A further fall to the 404.67 target would represent at 27% decline since the stock sputtered out in October at 553.72, just an inch shy of new record highs. The pattern doesn't quite qualify as an ominous, island-reversal top, but it doesn't take a chartist to feel the weight of the dome the stock has traced out over the last nine months. The pattern is simple and obvious, but sufficiently compelling for us to infer that MSFT is far more likely to hit D before C=493.50, if it ever does. This is the fourth most valuable company in the world, behind Nvidia, Google, and Apple, implying that the stock's decline has deflated the global 'wealth effect' by a large amount. See this week's commentary (above) for a further discussion of this. _______ UPDATE (Feb 8): The stock has looked so awful that I am substituting AAPL on the 'touts' list. The chart shows a logical path down to D=376.88. The stock can be 'mechanically' shorted at the red line (p=408.24), stop 418.70. ________ UPDATE (Feb 14): We usually do 'mechanical' shorts at the green line, but I made a rare exception this time, recommending that you get short at the red line (p=480.24) with a 418.70 stop-loss. The trade would have produced a loss of $1024 per round lot. Had we shorted at the green line (x=423.92) as is customary, the trade would have worked out nicely, since the stock made a top at 423.68 just ahead of a so-far plunge of $22.67. The 376.99 downside target remains valid in any case and should be used as a minimum objective for now.
The futures served up such a steaming bucket of slop on Friday that I've projected more of the same as the new week begins. The slop was enough, however, for anyone who followed my post at 8:53 to begin the day with a profit sufficient to cushion whatever else the session's feeble price action brought. Although bulls and bears fought to a draw, I've shaded my bias toward the latter with the 6839.25 target shown. Don't expect the trip there to be as smooth and straightforward as the dotted line I've drawn on the chart.
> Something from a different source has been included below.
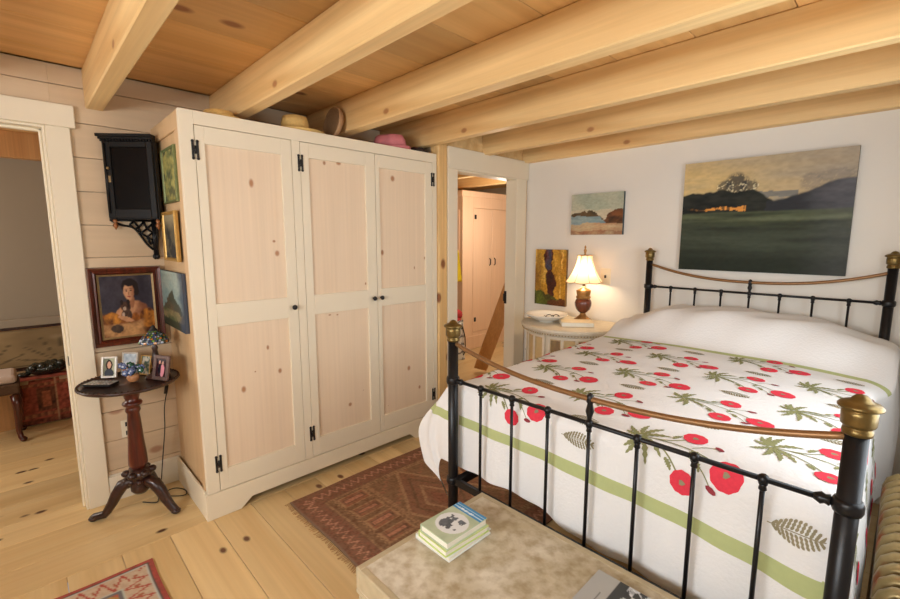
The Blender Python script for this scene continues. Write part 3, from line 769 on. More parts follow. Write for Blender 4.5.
def p_gold(u, v):
    c = mixc(S(206, 156, 56), S(150, 104, 40), fbm(u * 7, v * 2.2, 81))
    c = mixc(c, S(226, 186, 92), sm(.55, .8, fbm(u * 9 + 3, v * 2, 82)))
    d = abs(u - .5 - .06 * math.sin(v * 6))
    if v > .12 and d < .11 + .05 * fbm(v * 9, 1, 83) - .05 * sm(.8, .2, v): c = mixc(S(96, 48, 30), S(58, 40, 36), fbm(u * 12, v * 6, 84))
    if v > .62 and d < .09: c = mixc(S(70, 74, 90), S(130, 66, 40), fbm(u * 10, v * 6, 85))
    if u < .2 and .1 < v < .9: c = mixc(c, S(122, 96, 60), .5 * fbm(u * 20, v * 3, 86))
    if v < .28 - .2 * u: c = mixc(S(104, 112, 44), S(70, 62, 34), fbm(u * 6, v * 6, 87))
    if v < .10 and u > .4: c = S(96, 60, 36)
    return c
picture('autumn_canvas', (-2.25, YB, 1.206), (0, -1, 0), .325, .51, .03, brush(p_gold, .10, 8, 330, .3), 'small unframed ochre and brown abstract canvas left of the lit lamp', None, 0, 60, 90, backing=plain('ochre_edge', S(120, 92, 46), .6))

# ---------------------------------------------------------------- tripod table and what stands on it
TC = Vector((-2.905, .3825, 0)); TZ = .780
T = thing('pedestal_table', 'small round dark mahogany tripod table in the corner by the wardrobe', 'table', tuple(TC))
b = MB()
b.lathe([(0, TZ - .018), (.20, TZ - .018), (.225, TZ - .012), (.235, TZ - .002), (.233, TZ + .006), (.225, TZ + .007), (.219, TZ), (0, TZ)], TC, 48, wob=lambda a, h: 1 + (.006 * math.cos(46 * a) if h < TZ + .001 else 0))
b.build('table_top', M['mahog_dark'], T)
b = MB()
for i in range(56):
    a = 2 * PI * i / 56
    p = TC + Vector((.230 * math.cos(a), .230 * math.sin(a), TZ - .002)); q = TC + Vector((.225 * math.cos(a + .05), .225 * math.sin(a + .05), TZ + .008))
    b.tube([p, q], .0055, 5)
b.build('rim_carving', M['mahog_dark'], T)
b = MB()
b.lathe([(.055, .760), (.05, .735), (.038, .70), (.030, .672), (.044, .665), (.048, .656), (.044, .646), (.030, .640), (.034, .628), (.037, .615), (.029, .60), (.031, .56), (.037, .44), (.044, .35), (.047, .31), (.045, .298), (.038, .288), (.032, .275)], TC, 24, wob=lambda a, h: 1 + (.035 * math.cos(10 * a) if .31 < h < .60 else 0))
b.build('column', M['mahog'], T)
b = MB()
b.lathe([(.034, .278), (.050, .268), (.062, .25), (.058, .232), (.044, .222), (.040, .205), (.048, .19), (.046, .15), (.030, .13), (0, .125)], TC, 24, wob=lambda a, h: 1 + (.10 * math.cos(6 * a) if .2 < h < .27 else 0))
for i in range(6):
    a = i * PI / 3 + .3
    b.ball(TC + Vector((.060 * math.cos(a), .060 * math.sin(a), .255)), .024, 8, sc=(1, 1, .8))
    b.ball(TC + Vector((.044 * math.cos(a + .5), .044 * math.sin(a + .5), .205)), .017, 8)
b.build('carved_collar', M['mahog_dark'], T)
for a, ln in ((245, .245), (44, .205), (142, .21)):
    a = R(a); d = Vector((math.cos(a), math.sin(a), 0)); b = MB()
    pts = [(.025, .19), (.05, .20), (.085, .185), (.115, .14), (.14, .09), (.165, .05), (.182, .03), (ln - .015, .024), (ln, .019)]
    b.tube([TC + d * p + Vector((0, 0, z)) for p, z in pts], [.024, .030, .033, .030, .026, .023, .022, .021, .015], 10)
    b.ball(TC + d * (ln - .012) + Vector((0, 0, .018)), .02, 8, sc=(1.3, 1.3, .85))
    b.ball(TC + d * .06 + Vector((0, 0, .195)), .033, 8)
    b.build('leg', M['mahog_dark'], T)

Fv = Vector((-.7154, .6987, 0)); Rv = Vector((.6987, .7154, 0))
def onT(dr, df, z=0): return TC + Rv * dr + Fv * df + Vector((0, 0, TZ + .001 + z))
# stained glass lamp
LP = onT(.094, .085)
T = thing('stained_glass_lamp', 'small stained glass table lamp with dark base on the tripod table', 'lamp', tuple(LP))
b = MB(); b.lathe([(.058, 0), (.056, .01), (.04, .018), (.022, .028), (.014, .045), (.019, .075), (.022, .10), (.015, .125), (.011, .15), (.016, .165), (.010, .18), (.009, .235)], LP, 16, wob=lambda a, h: 1 + .12 * math.cos(5 * a + h * 30)); b.build('base', M['mahog_dark'], T)
def sg(u, v):
    n = hashf(math.floor(u * 26 + (math.floor(v * 7) % 2) * .5), math.floor(v * 7), 5)
    e = min((u * 26 + (math.floor(v * 7) % 2) * .5) % 1, (v * 7) % 1)
    if e < .14: return S(24, 26, 24)
    pal = [S(60, 84, 120), S(44, 66, 74), S(110, 150, 60), S(170, 180, 196), S(50, 70, 110), S(190, 120, 50), S(70, 110, 80), S(36, 50, 60)]
    return pal[int(n * 7.99)]
b = MB()
def shp(u, v):
    a = 2 * PI * u; r = .071 - .053 * (v ** 1.5) + .004 * math.cos(12 * a) * (1 - v); z = .196 + .070 * v ** .8
    return LP + Vector((r * math.cos(a), r * math.sin(a), z))
b.grid(104, 28, shp, 0, sg); b.build('shade', M['stained'], T, recalc=False)
b = MB(); b.lathe([(.022, .264), (.020, .272), (.010, .279), (.011, .287), (.005, .293), (0, .296)], LP, 12); b.build('finial', M['black'], T)
b = MB()
pts = [0, (-3.105, .585, .77), (-3.115, .595, .66), (-3.12, .57, .52), (-3.115, .56, .38), (-3.12, .54, .22), (-3.10, .52, .10), (-3.04, .50, .03), (-2.98, .53, .008), (-2.93, .60, .006), (-2.99, .615, .006), (-3.06, .57, .006), (-3.03, .49, .006), (-2.96, .46, .006), (-3.02, .40, .006)]
# smooth the flex
def catmull(P, n=6):
    P = [Vector(p) for p in P]; out = []
    for i in range(len(P) - 1):
        a, c, d, e = P[max(i - 1, 0)], P[i], P[i + 1], P[min(i + 2, len(P) - 1)]
        for k in range(n):
            t = k / n
            out.append(.5 * ((2 * c) + (d - a) * t + (2 * a - 5 * c + 4 * d - e) * t * t + (3 * c - a - 3 * d + e) * t ** 3))
    return out + [P[-1]]
b.tube(catmull(pts[1:]), .003, 6)
b.tube([(-3.118, .592, .655), (-3.12, .582, .605)], .010, 8)
b.build('cord', M['cable'], T)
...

Can Gold correct the monster, 1660-point rally since October in mere days? It seems doubtful, but we'll be monitoring the 4588.30 target in the chart closely nevertheless, in case it creates a bottom-fishing opportunity. That Fibonacci-based number would represent a 62.5% retracement that overshot the 50% mark on Friday, a day after topping at 5626.80. There is a small chance that the correction has seen its lows, since the 4713.90 closing price was just $2.20 from a downside target derived from a composite monthly chart that goes back to a notable top at 1920.70 recorded in September 2011. _______ UPDATE (Feb 2, 8:08 a.m.): This reverse pattern yields a clearer picture than the earlier one, which focused on the retracement without having the benefit of the robust rally that has occurred overnight. The strong push through p=4725.20 has all but guaranteed the move will reach d=5027.10. It also makes a pullbback to the green line (x=4574.20) a good bet to produce a 'mechanical' profit of at least one level (i.e., $151).